Le gouvernement israélien, confronté à une dangereuse crise au sein de la majorité, demeure en place pour le moment après un compromis provisoire lundi sur la conscription des ultra-orthodoxes et la décision d'un ministre clé de rester à son poste.

L'avenir de la coalition sur laquelle repose le gouvernement considéré comme le plus à droite de l'histoire d'Israël demeure cependant des plus incertains, y compris à court terme.

Le sort de l'exécutif semble largement conditionné aux intérêts contradictoires des partis mais aussi des personnes, à commencer par le premier ministre Benyamin Nétanyahou. Ses adversaires et même certains de ses alliés le soupçonnent de manoeuvres motivées par la menace de son inculpation dans des affaires de corruption présumée.

La coalition était en proie depuis plusieurs jours à une crise remettant en cause son existence au bout de trois ans et qui a nourri les spéculations sur des élections anticipées avant l'échéance prévue de novembre 2019.

«S'il doit y avoir des élections, nous ferons campagne et nous ferons ce qu'il faut pour gagner, mais nous n'en sommes pas là», a dit M. Nétanyahou devant le Parlement lundi soir.

Les partis ultra-orthodoxes, représentant les juifs qui observent rigoureusement les règles de leur religion, ont menacé de ne pas voter dans les tout prochains jours le budget 2019 sans l'adoption d'une loi maintenant l'exemption de service militaire des étudiants des écoles talmudiques.

Ligne de fracture historique

Le ministre des Finances Moshe Kahlon a alors prévenu qu'il recommanderait à son parti de centre droit, Koulanou, de quitter le gouvernement si le budget n'était pas adopté d'ici à fin mars. Le ministre de la Défense Avigdor Lieberman, chef d'un autre parti de l'alliance gouvernementale et farouche adversaire de l'exemption, a également mis sa démission dans la balance.

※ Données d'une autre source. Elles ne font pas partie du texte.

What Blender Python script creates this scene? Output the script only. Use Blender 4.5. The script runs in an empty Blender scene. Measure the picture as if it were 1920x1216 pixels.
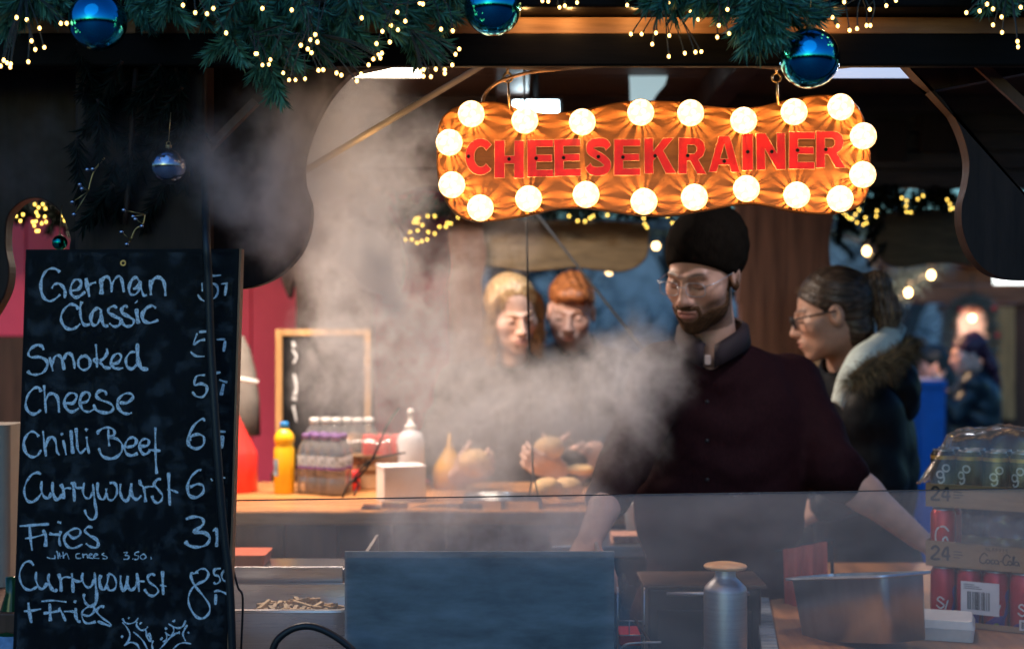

Dans un pays habitué aux guerres, où l'armée est une institution centrale, l'exemption de conscription dont ont bénéficié des centaines de milliers d'étudiants des écoles talmudiques depuis la création d'Israël est un motif de ressentiment dans les autres groupes sociaux.

Cette exception est d'autant plus mal perçue que la communauté ultra-orthodoxe, qui représente aujourd'hui 10% de la population, pourrait en constituer le quart d'ici à 2050 en raison de sa fertilité, selon les projections.

Une décision de la Cour suprême, statuant en septembre 2017 que les ultra-orthodoxes devaient accomplir leur service comme les autres et donnant un an au gouvernement pour prendre des dispositions, a ranimé les tensions.

Toutefois, le caractère apparemment inattendu et aigu de la crise gouvernementale, la concomitance avec les enquêtes de police cernant le Premier ministre et l'instabilité chronique des coalitions en Israël ont nourri le soupçon que des motivations autres que les grands principes étaient à l'oeuvre.

Dans cette lecture des évènements, M. Nétanyahou pourrait avoir provoqué ou du moins laissé enfler la crise, peut-être même avec l'appui du ministre de la Défense. Il prendrait le pari risqué que des élections à une date proche renforceraient sa position s'il venait à être inculpé. Différents sondages indiquent en effet que les enquêtes n'ont pas affecté sa popularité pour le moment.

Combat «de l'intérieur»

À défaut d'élections, M. Nétanyahou pourrait tenter de profiter de la crise pour imposer à ses partenaires de s'engager à la solidarité gouvernementale jusqu'en novembre 2019, y compris s'il était inculpé.

M. Nétanyahou a assuré à plusieurs reprises vouloir que la mandature aille à son terme.

Lors d'une réunion dimanche soir, les partis ultra-orthodoxes ont fait un pas en avant et informé M. Nétanyahou qu'ils accepteraient de voter le budget si une loi d'exemption était approuvée, d'abord par un comité ministériel, puis en lecture préliminaire au Parlement, même si le vote final était reporté à l'été.

L'une de ces conditions a été remplie lundi avec l'approbation par le comité ministériel d'un texte appelé à être affiné ultérieurement.

Restait à savoir jusqu'où le ministre de la Défense, chef du parti nationaliste laïc Israël Beiteinou, se montrerait intransigeant.

«Il serait absurde d'attendre d'Israël Beiteinou qu'il soutienne cette loi. Tout ce qui s'est passé ces deux derniers jours relève selon moi du théâtre de l'absurde», a-t-il dit.

Mais la faute en incombe aux ultra-orthodoxes, a-t-il ajouté, et «nous ne sommes pas volontaires pour quitter le gouvernement». Son parti combattra le texte «de l'intérieur» aussi longtemps qu'il n'aura pas été adopté en troisième lecture par le Parlement, a-t-il promis, entretenant l'imprévisibilité de la situation.